One’s own world and Allah’s

One’s own world and Allah’s

Who am I, where am I, why I am here?” These questions were at a time unanswerable for me. One would certainly not deny the fact that every child has his own unique world. Children are lost in their own world, which is often far from the real world. I, too, in my childhood was ignorant of the real world, happy like other children are. My friends used to play different outdoor games but I had no interest in them. I used to play alone in my verandah where I had formed my own little world. I used to gather some matchboxes, matchsticks, a candle, and a piece of wire. It usually took me half an hour to make this structure of my own universe. Then I would roll a tennis ball over it and in no time it had been perished.

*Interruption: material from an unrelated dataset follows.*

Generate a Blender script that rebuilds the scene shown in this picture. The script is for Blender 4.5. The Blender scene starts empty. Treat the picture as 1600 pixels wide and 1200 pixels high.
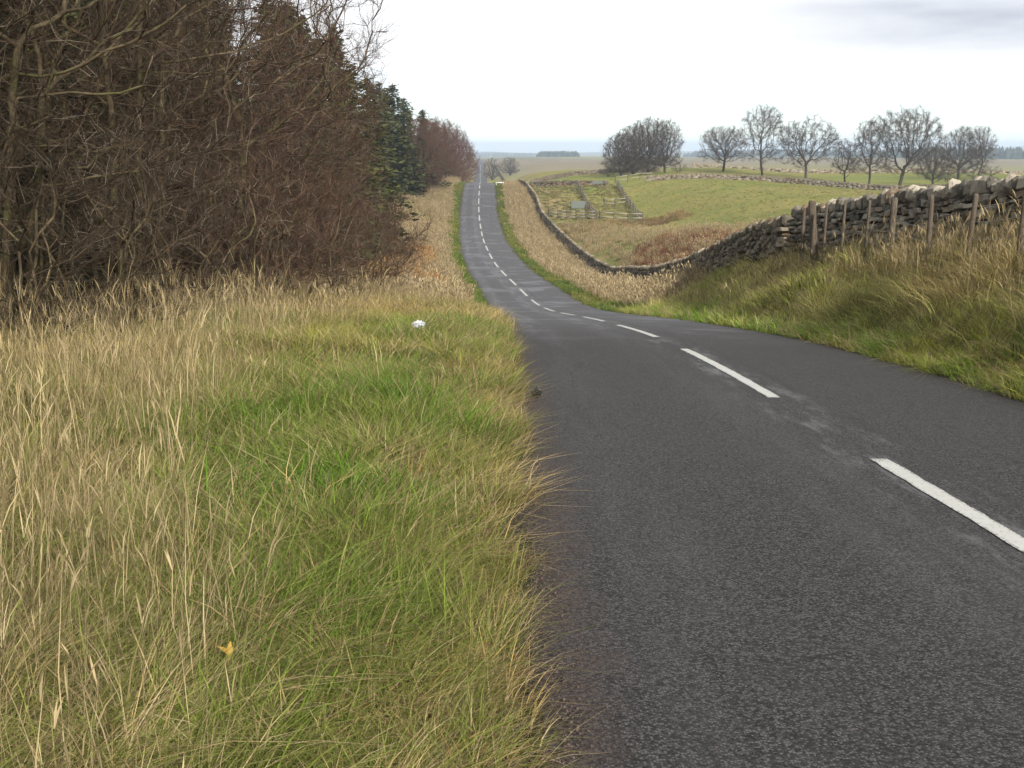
import bpy, bmesh, math, random
import numpy as np
from mathutils import Matrix, Vector, Euler

scene = bpy.context.scene
R = math.radians
rng = np.random.default_rng(7)
random.seed(7)

# ------------------------------------------------------------------ camera
F_PX = 1600.0            # focal length in pixels of the 1600 px wide photograph
HORIZON = 228.0
PITCH = math.atan((600 - HORIZON) / F_PX)
cam_d = bpy.data.cameras.new('camera')
cam_d.sensor_width = 36.0
cam_d.lens = 36.0
cam_d.clip_start = 0.05
cam_d.clip_end = 30000
cam = bpy.data.objects.new('camera', cam_d)
scene.collection.objects.link(cam)
cam.location = (0, 0, 0)
cam.rotation_euler = (R(90) - PITCH, 0, 0)
scene.camera = cam

# ------------------------------------------------------------------ sky and sun
SUN_EL, SUN_X, SUN_Y = R(30), 0.36, -0.933          # sun stands behind and to the right
world = bpy.data.worlds.new('World')
scene.world = world
world.use_nodes = True
wt = world.node_tree
wt.nodes.clear()
def wn(t, **kw):
    n = wt.nodes.new(t)
    for k, v in kw.items():
        setattr(n, k, v)
    return n
wl = wt.links.new
w_out = wn('ShaderNodeOutputWorld')
w_bg = wn('ShaderNodeBackground')
w_bg.inputs['Strength'].default_value = 0.14
wl(w_bg.outputs[0], w_out.inputs[0])
sky = wn('ShaderNodeTexSky', sky_type='NISHITA', sun_disc=False)
sky.sun_elevation = SUN_EL
sky.sun_rotation = math.atan2(SUN_X, SUN_Y)
sky.altitude = 200
sky.air_density = 1.0
sky.dust_density = 0.4
tc = wn('ShaderNodeTexCoord')
sep = wn('ShaderNodeSeparateXYZ')
wl(tc.outputs['Generated'], sep.inputs[0])
def wm(op, a, b=None, c=None, clamp=False):
    n = wn('ShaderNodeMath', operation=op, use_clamp=clamp)
    for i, v in enumerate((a, b, c)):
        if v is None:
            continue
        if isinstance(v, (int, float)):
            n.inputs[i].default_value = v
        else:
            wl(v, n.inputs[i])
    return n.outputs[0]
zpos = wm('MAXIMUM', sep.outputs['Z'], 0.0)
# high thin cloud sheet: directions projected on a plane overhead
den = wm('ADD', zpos, 0.06)
px_ = wm('DIVIDE', sep.outputs['X'], den)
py_ = wm('DIVIDE', sep.outputs['Y'], den)
comb = wn('ShaderNodeCombineXYZ')
wl(px_, comb.inputs[0]); wl(py_, comb.inputs[1])
nz = wn('ShaderNodeTexNoise')
nz.inputs['Scale'].default_value = 0.55
nz.inputs['Detail'].default_value = 5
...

One day, while I was repeating the same activity, several questions arose in my mind. I wondered why and where I am? It made me think deeper, and I found that many other people, among them some of my friends, had the same questions, but no answers. I tried to find the answers but to no avail. It made me sad and despondent.
In deep thought once I was when an ant caught my attention. It was carrying food, probably sugar, to its home. I made several attempts to block its way but it managed to go past and finally reached its destination. I thought of my parents who also work day in and out, and overcome all odds, to make us happy and comfortable. At the same time I wondered about the existence of these small creatures and their struggle for survival.
The great revolutionary Malcolm X said, “There is nothing in our book, the Quran, that teaches us to suffer peacefully; our religion teaches us to be intelligent!” I eventually found the answers to my questions from the Holy Quran. In Surah Ad-Dhariyat, verse 55, Allah says, “I created the Jinns and Humankind only that they might worship me.” God has made every small and big thing only so that they worship him. He has given us tremendous resources, a happy life, and one of his biggest gifts, the title of ‘Muslim’. In return, God asks us nothing but to worship him.
The artificial universe that I used to make consisted of matchboxes. In the real world, they correspond to buildings and houses. The matchsticks are like human existence, the candle like the sun and other celestial bodies, and the piece of wire represents the borders between these things. In a nutshell, this world is not eternal. Rather, it must be perceived as very brief, and one day it will be destroyed by Allah. We must keep in our minds that we have to die one day, irrespective of what status we have or achieve. Allah will reward us for what we did in this world: one will go to heaven for good deeds or to hell for misdeeds. Therefore we should act as per the Quran and follow its commands, so that we succeed in this world as well in the hereafter.